Von: luk
Bozen/Trient – In keiner italienischen Region sind – gemessen an den Zulassungszahlen – mehr Elektroautos unterwegs als im Trentino-Südtirol. Laut aktuellen Daten kommen hier rund zwölf vollelektrische Fahrzeuge auf 1.000 zugelassene Autos – ein Wert, der sogar deutlich über dem von Regionen wie Lombardei oder Venetien liegt. Doch dieser Spitzenwert spiegelt die Realität auf den Straßen nicht ganz wider.
Wie der Präsident des ACI Trento, Fiorenzo Dalmeri, dem “Corriere della Sera” erklärt, ist das Bild verzerrt: Grund dafür ist die hohe Zahl an Langzeitmietwagen, die in Südtirol oder dem Trentino zugelassen werden, jedoch in ganz Italien unterwegs sind. „Mehrere große Leasing- und Mietwagenfirmen haben ihren Sitz in Bozen oder Trient. Ihre Fahrzeuge werden hier angemeldet, fahren aber vor allem in anderen Regionen Italiens“, so Dalmeri.
Südtirol, das Trentino sowie das Aostatal gelten aufgrund ihrer niedrigen Zulassungssteuern als „steuerliche Paradiese“ für Autovermieter in Italien. Ein Beispiel ist die Firma Sicily by Car, die ihren juristischen Sitz in Bozen hat.
Laut aktuellen Erhebungen sind in Trentino-Südtirol über 200.000 Fahrzeuge als Mietwagen registriert – fast 189 pro 1.000 Einwohner. In Aosta liegt dieser Wert sogar bei fast 300. Damit ist ein erheblicher Anteil der Elektroautozulassungen nicht dem regionalen Individualverkehr zuzuordnen.
Ladestationen dünn gesät
Tatsächlich bleibt der Anteil an Elektrofahrzeugen im Privatbesitz in der Region vergleichsweise niedrig. „Ohne die Mietwagenflotte dürfte der reale Wert zwischen vier und fünf E-Autos pro 1.000 Fahrzeuge liegen“, schätzt Dalmeri. Das sei ein Niveau, das etwa jenem der Abruzzen oder der Toskana entspricht.

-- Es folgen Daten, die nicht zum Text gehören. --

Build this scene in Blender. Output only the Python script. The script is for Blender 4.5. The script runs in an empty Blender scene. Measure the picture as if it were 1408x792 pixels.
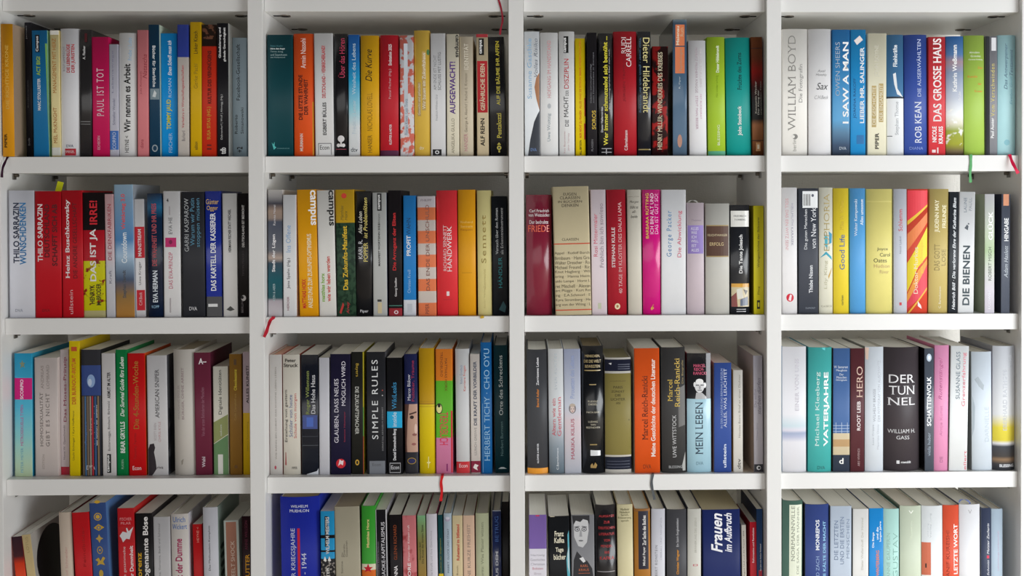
import bpy, bmesh, math, random
from mathutils import Vector, Matrix
C = bpy.context.scene.collection
scene = bpy.context.scene

# ------------------------------------------------------------------ camera
F, CX, CY = 1549.573, 759.186, 297.797          # focal length and principal point, in pixels of the 1408x792 frame
Z0 = 1.30                                       # height of the second shelf board above the floor
def rotm(a, b, c):
    ca, sa, cb, sb, cc, sc = math.cos(a), math.sin(a), math.cos(b), math.sin(b), math.cos(c), math.sin(c)
    Rx = Matrix(((1, 0, 0), (0, ca, -sa), (0, sa, ca)))
    Ry = Matrix(((cb, 0, sb), (0, 1, 0), (-sb, 0, cb)))
    Rz = Matrix(((cc, -sc, 0), (sc, cc, 0), (0, 0, 1)))
    return Rz @ Rx @ Ry
RM = rotm(0.0119479, -0.0231917, -0.00274227)
CAM = Vector((0.0164847, -1.9493297, -0.0819863 + Z0))
def axis(v): return Vector((v[0], v[2], -v[1]))
right, down, fwd = axis(RM[0]), axis(RM[1]), axis(RM[2])
cd = bpy.data.cameras.new('camera')
cam = bpy.data.objects.new('camera', cd); C.objects.link(cam)
m = Matrix((right, -down, -fwd)).transposed().to_4x4(); m.translation = CAM
cam.matrix_world = m
cd.sensor_width = 36; cd.lens = F * 36 / 1408
cd.shift_x = (704 - CX) / 1408; cd.shift_y = (CY - 396) / 1408
cd.clip_start = 0.05
scene.camera = cam
def at(x, y, Y):
    """world point seen at pixel x, y on the vertical plane at depth Y"""
    d = fwd + right * ((x - CX) / F) + down * ((y - CY) / F)
    return CAM + d * ((Y - CAM.y) / d.y)

# ------------------------------------------------------------------ light
w = bpy.data.worlds.new('world'); scene.world = w; w.use_nodes = True
bg = w.node_tree.nodes['Background']
bg.inputs[0].default_value = (1.0, 0.93, 0.86, 1); bg.inputs[1].default_value = 0.05
def area(name, loc, target, sx, sy, power, col):
    l = bpy.data.lights.new(name, 'AREA'); l.shape = 'RECTANGLE'; l.size = sx; l.size_y = sy
    l.energy = power; l.color = col
    o = bpy.data.objects.new(name, l); C.objects.link(o); o.location = loc
    o.rotation_euler = (Vector(target) - Vector(loc)).to_track_quat('-Z', 'Z').to_euler()
    return o
area('window_daylight', (1.80, -1.35, 0.80), (0.50, 0.0, 0.80), 1.2, 1.5, 39, (0.94, 0.975, 1.0))
area('room_window', (-0.7, -3.3, 0.80), (0.0, 0.0, 0.9), 3.8, 2.0, 27, (1.0, 0.985, 0.965))
try: scene.cycles.diffuse_bounces = 8; scene.cycles.max_bounces = 12
except Exception: pass
vs = scene.view_settings
vs.view_transform = 'Standard'; vs.look = 'None'; vs.gamma = 1; vs.use_curve_mapping = False
vs.exposure = 0.0

# ------------------------------------------------------------------ helpers
def lin(c):
    if isinstance(c, str):
        c = [int(c[i:i+2], 16) / 255 for i in (0, 2, 4)]
        return tuple(x / 12.92 if x <= 0.04045 else ((x + 0.055) / 1.055) ** 2.4 for x in c) + (1,)
    return tuple(c)
_mats = {}
def mat(col, rough=0.45, metal=0.0, noise=0.03, scale=60, coat=0.0):
    k = (str(col), rough, metal, noise, scale, coat)
    if k in _mats: return _mats[k]
    M = bpy.data.materials.new('surface'); M.use_nodes = True
    nt = M.node_tree; b = nt.nodes['Principled BSDF']
    b.inputs['Roughness'].default_value = rough; b.inputs['Metallic'].default_value = metal
    b.inputs['Coat Weight'].default_value = coat; b.inputs['Coat Roughness'].default_value = 0.12
    if rough >= .45 and not metal: b.inputs['Specular IOR Level'].default_value = 0.3
    c = lin(col)
    if noise:
        tc = nt.nodes.new('ShaderNodeTexCoord'); n = nt.nodes.new('ShaderNodeTexNoise'); n.inputs['Scale'].default_value = scale
        nt.links.new(tc.outputs['Object'], n.inputs['Vector'])
        mx = nt.nodes.new('ShaderNodeMix'); mx.data_type = 'RGBA'
        mx.inputs[6].default_value = tuple(x * (1 - noise) for x in c[:3]) + (1,)
        mx.inputs[7].default_value = tuple(min(1, x * (1 + noise)) for x in c[:3]) + (1,)
        nt.links.new(n.outputs[0], mx.inputs[0]); nt.links.new(mx.outputs[2], b.inputs['Base Color'])
    else: b.inputs['Base Color'].default_value = c
    _mats[k] = M; return M
def ramp_mat(stops, h, kind='LINEAR', rough=0.45, mottle=None, coat=0.0):
    """stops = [(height in metres above the foot, colour)]; mottle = (colour, scale, threshold, zmin, zmax)"""
    M = bpy.data.materials.new('printed_cover'); M.use_nodes = True
    nt = M.node_tree; b = nt.nodes['Principled BSDF']; b.inputs['Roughness'].default_value = rough
    b.inputs['Coat Weight'].default_value = coat; b.inputs['Coat Roughness'].default_value = 0.12
    if rough >= .45: b.inputs['Specular IOR Level'].default_value = 0.3
    tc = nt.nodes.new('ShaderNodeTexCoord'); sp = nt.nodes.new('ShaderNodeSeparateXYZ')
    nt.links.new(tc.outputs['Object'], sp.inputs[0])
    mp = nt.nodes.new('ShaderNodeMapRange'); mp.inputs[2].default_value = h
    nt.links.new(sp.outputs[2], mp.inputs[0])
    r = nt.nodes.new('ShaderNodeValToRGB'); r.color_ramp.interpolation = kind
    st = sorted((max(0, min(1, z / h)), lin(c)) for z, c in stops)
    e = r.color_ramp.elements
    e[0].position = st[0][0]; e[0].color = st[0][1]
    if len(st) > 1: e[1].position = st[1][0]; e[1].color = st[1][1]
    for p, c in st[2:]:
        q = e.new(p); q.color = c
    nt.links.new(mp.outputs[0], r.inputs[0]); out = r.outputs[0]
    if mottle:
        col, sc, th, za, zb = mottle
        n = nt.nodes.new('ShaderNodeTexNoise'); n.inputs['Scale'].default_value = sc; n.inputs['Detail'].default_value = 3
        nt.links.new(tc.outputs['Object'], n.inputs['Vector'])
        m2 = nt.nodes.new('ShaderNodeMapRange'); m2.inputs[1].default_value = th - .03; m2.inputs[2].default_value = th + .03
        nt.links.new(n.outputs[0], m2.inputs[0])
        gt = nt.nodes.new('ShaderNodeMath'); gt.operation = 'GREATER_THAN'; gt.inputs[1].default_value = za
        lt = nt.nodes.new('ShaderNodeMath'); lt.operation = 'LESS_THAN'; lt.inputs[1].default_value = zb
        nt.links.new(sp.outputs[2], gt.inputs[0]); nt.links.new(sp.outputs[2], lt.inputs[0])
        a = nt.nodes.new('ShaderNodeMath'); a.operation = 'MULTIPLY'; nt.links.new(gt.outputs[0], a.inputs[0]); nt.links.new(lt.outputs[0], a.inputs[1])
        a2 = nt.nodes.new('ShaderNodeMath'); a2.operation = 'MULTIPLY'; nt.links.new(a.outputs[0], a2.inputs[0]); nt.links.new(m2.outputs[0], a2.inputs[1])
        mx = nt.nodes.new('ShaderNodeMix'); mx.data_type = 'RGBA'; mx.inputs[7].default_value = lin(col)
        nt.links.new(a2.outputs[0], mx.inputs[0]); nt.links.new(out, mx.inputs[6]); out = mx.outputs[2]
    nt.links.new(out, b.inputs['Base Color']); return M
_pg = {}
def page_mat(col):
    if col in _pg: return _pg[col]
    M = bpy.data.materials.new('page_edges'); M.use_nodes = True
    nt = M.node_tree; b = nt.nodes['Principled BSDF']; b.inputs['Roughness'].default_value = 0.85
    tc = nt.nodes.new('ShaderNodeTexCoord'); mp = nt.nodes.new('ShaderNodeMapping'); mp.inputs['Scale'].default_value = (2600, 6, 6)
    n = nt.nodes.new('ShaderNodeTexNoise'); n.inputs['Scale'].default_value = 1.0; n.inputs['Detail'].default_value = 2
    nt.links.new(tc.outputs['Object'], mp.inputs[0]); nt.links.new(mp.outputs[0], n.inputs['Vector'])
    c = lin(col); mx = nt.nodes.new('ShaderNodeMix'); mx.data_type = 'RGBA'
    mx.inputs[6].default_value = tuple(x * .86 for x in c[:3]) + (1,); mx.inputs[7].default_value = tuple(min(1, x * 1.12) for x in c[:3]) + (1,)
    nt.links.new(n.outputs[0], mx.inputs[0]); nt.links.new(mx.outputs[2], b.inputs['Base Color'])
    _pg[col] = M; return M

def link(name, me, mats, parent=None, smooth=None):
    for M in mats: me.materials.append(M)
    o = bpy.data.objects.new(name, me); C.objects.link(o)
    if parent: o.parent = parent
    return o
def mesh_from(verts, faces):
    me = bpy.data.meshes.new('mesh'); me.from_pydata(verts, [], faces); me.update(); return me
def box(name, x0, x1, y0, y1, z0, z1, M, parent=None, bevel=0.0, org=(0, 0, 0)):
    bm = bmesh.new(); bmesh.ops.create_cube(bm, size=1)
    for v in bm.verts:
        v.co = Vector(((x0 + x1) / 2 + v.co.x * (x1 - x0) - org[0], (y0 + y1) / 2 + v.co.y * (y1 - y0) - org[1], (z0 + z1) / 2 + v.co.z * (z1 - z0) - org[2]))
    if bevel: bmesh.ops.bevel(bm, geom=bm.edges[:], offset=bevel, segments=2, affect='EDGES')
    me = bpy.data.meshes.new(name); bm.to_mesh(me); bm.free()
    return link(name, me, [M], parent)
def disc(name, c, r, t, axis_, M, parent=None, r2=None):
    bm = bmesh.new(); bmesh.ops.create_cone(bm, cap_ends=True, segments=20, radius1=r, radius2=r2 or r, depth=t)
    if axis_ == 'X': bmesh.ops.rotate(bm, verts=bm.verts, matrix=Matrix.Rotation(math.pi / 2, 3, 'Y'))
    bmesh.ops.translate(bm, verts=bm.verts, vec=c)
    me = bpy.data.meshes.new(name); bm.to_mesh(me); bm.free(); return link(name, me, [M], parent)

# ------------------------------------------------------------------ setting
W, H = 0.4475, 0.2784586                        # bay pitch, shelf pitch
TD, TB, REC, DEP = 0.02571, 0.02774, 0.012, 0.280
white = mat('efeeec', 0.38, noise=0.012, scale=9)
def wallpaper():
    M = bpy.data.materials.new('woven_wallpaper'); M.use_nodes = True
    nt = M.node_tree; b = nt.nodes['Principled BSDF']; b.inputs['Roughness'].default_value = 0.9
    b.inputs['Base Color'].default_value = lin('f0ede6')
    tc = nt.nodes.new('ShaderNodeTexCoord')
    outs = []
    for sc in ((700, 700, 90), (90, 90, 420)):
        mp = nt.nodes.new('ShaderNodeMapping'); mp.inputs['Scale'].default_value = sc
        n = nt.nodes.new('ShaderNodeTexNoise'); n.inputs['Scale'].default_value = 1
        nt.links.new(tc.outputs['Object'], mp.inputs[0]); nt.links.new(mp.outputs[0], n.inputs['Vector']); outs.append(n.outputs[0])
    mx = nt.nodes.new('ShaderNodeMath'); mx.operation = 'MAXIMUM'
    nt.links.new(outs[0], mx.inputs[0]); nt.links.new(outs[1], mx.inputs[1])
    bu = nt.nodes.new('ShaderNodeBump'); bu.inputs['Strength'].default_value = 0.6; bu.inputs['Distance'].default_value = 0.002
    nt.links.new(mx.outputs[0], bu.inputs['Height']); nt.links.new(bu.outputs[0], b.inputs['Normal'])
    return M
def struct(o): o['kind'] = 'structure'; return o
struct(box('wall_back', -2.6, 2.6, 0.345, 0.40, 0, 2.5, wallpaper()))
struct(box('floor', -2.6, 2.6, -3.9, 0.40, -0.05, 0, mat('e2d6c4', 0.5, noise=.08, scale=4)))

case = bpy.data.objects.new('bookcase', None); C.objects.link(case); case.location = (0, 0, 0)
case['label'] = 'large white open bookcase of four bays filled with books'; case['category'] = 'bookcase'
def ztop(j): return Z0 - (j - 1) * H            # top face of board j; board 1 carries the top shelf of the photograph
for k in range(5):
    x = (k - 2) * W
    box('side_panel' if k in (0, 4) else 'divider', x - TD / 2, x + TD / 2, 0, DEP, 0, 2.05, white, case, 0.0007)
metal = mat('6e665c', 0.35, 0.9, noise=.1)
dark = mat('15120f', 0.6)
for k in range(4):
    xa, xb = (k - 2) * W + TD / 2 + .0004, (k - 1) * W - TD / 2 - .0004
    for j in range(-1, 6):
        zt = ztop(j)
        b = box('shelf_board', xa, xb, REC, DEP, zt - TB, zt, white, case, 0.0006)
        zb = zt - TB
        if j == 0:                               # round cam fittings set in the underside of the fixed board
            for xx in (xa + .026, xb - .026):
                for yy in (.058, .212):
                    ring = disc('cam_fitting', (xx, yy, zb - .0008), .0095, .0016, 'Z', metal, b)
                    disc('cam_recess', (xx, yy, zb - .0012), .0065, .0018, 'Z', dark, b)
                    sl = 1 if xx < (xa + xb) / 2 else -1
                    box('cam_slot', xx + sl * -.020, xx + sl * -.006, yy - .003, yy + .003, zb - .0012, zb + .0002, dark, b) if sl < 0 else box('cam_slot', xx - .020, xx - .006, yy - .003, yy + .003, zb - .0012, zb + .0002, dark, b)
        elif j in (1, 2, 3):                     # metal shelf pins under the loose boards
            for sgn, xx in ((1, xa), (-1, xb)):
                for yy in (.050, .215):
                    p = disc('shelf_pin', (xx + sgn * .004, yy, zb - .0032), .003, .009, 'X', metal, case)
                    box('pin_bracket', min(xx + sgn * .0005, xx + sgn * .002), max(xx + sgn * .0005, xx + sgn * .002), yy - .006, yy + .006, zb - .0105, zb - .0002, mat('8d8a86', .3, .8), case)
box('plinth', -2 * W + TD / 2, 2 * W - TD / 2, 0.03, 0.045, 0, ztop(5) - TB, white, case)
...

Ein Grund für die schleppende Entwicklung ist laut Dalmeri die unzureichende Ladeinfrastruktur. Trentino-Südtirol weist einen der niedrigsten Werte an E-Ladestellen pro Fläche in Norditalien auf: Im Schnitt gibt es nur eine Ladesäule pro 8,06 Quadratkilometer. Zum Vergleich: In der Lombardei liegt der Wert bei 1,49 km² pro Ladesäule, im Veneto bei 3,37.
Der Trentiner Mobilitätslandesrat Mattia Gottardi verweist jedoch auf die besonderen geografischen Gegebenheiten: Große Teile der Landesfläche seien unbesiedelt und „grüner“ als andere Regionen. In allen urbanen Zentren seien zudem ausreichend Ladesäulen verfügbar, auch für Urlauber.
Zwei neue Ladesäulen in Trient – weitere geplant
Die Stadt Trient setzt unterdessen Maßnahmen zur Förderung der Elektromobilität. Kürzlich wurden zwei neue Ladestationen eröffnet: Eine in Meano (Via delle Sugarine), kostenlos nutzbar bis 30. Juli, und eine in der Via Bettini (kostenlos bis 6. August). Insgesamt sind 23 neue Ladesäulen an 18 Standorten geplant. Betrieben werden sie vom Anbieter Be Charge.
Junge Fahrzeugflotte, aber hohe NO₂-Werte
Neben der hohen Zahl an Neuzulassungen fällt in der Region Trentino-Südtirol auch der vergleichsweise junge Fahrzeugbestand auf: In Trient sind nur 60,1 Prozent der Autos älter als acht Jahre, in Bozen 57,7 Prozent. Auch hier könnte jedoch die Mietwagenflotte das Bild verzerren.
Die modernere Fahrzeugflotte wirkt sich nur bedingt auf die Luftqualität aus: Die Durchschnittswerte für Stickstoffdioxid (NO₂) liegen in beiden Provinzen mit 21,25 µg/m³ in Trient und 22,8 µg/m³ in Bozen über dem italienischen Schnitt von 16 µg/m³.
Der Grund dafür sei laut Experten schlicht die Anzahl der Fahrzeuge auf den Straßen – unabhängig vom Alter.
Trentino-Südtirol mag somit zwar auf dem Papier führend bei Elektroautos sein, doch ein Großteil dieser Fahrzeuge fährt anderswo. Für einen nachhaltigen Wandel hin zur Elektromobilität in der Region sind laut Experten mehr Ladeinfrastruktur und gezielte Fördermaßnahmen für Privatnutzer nötig.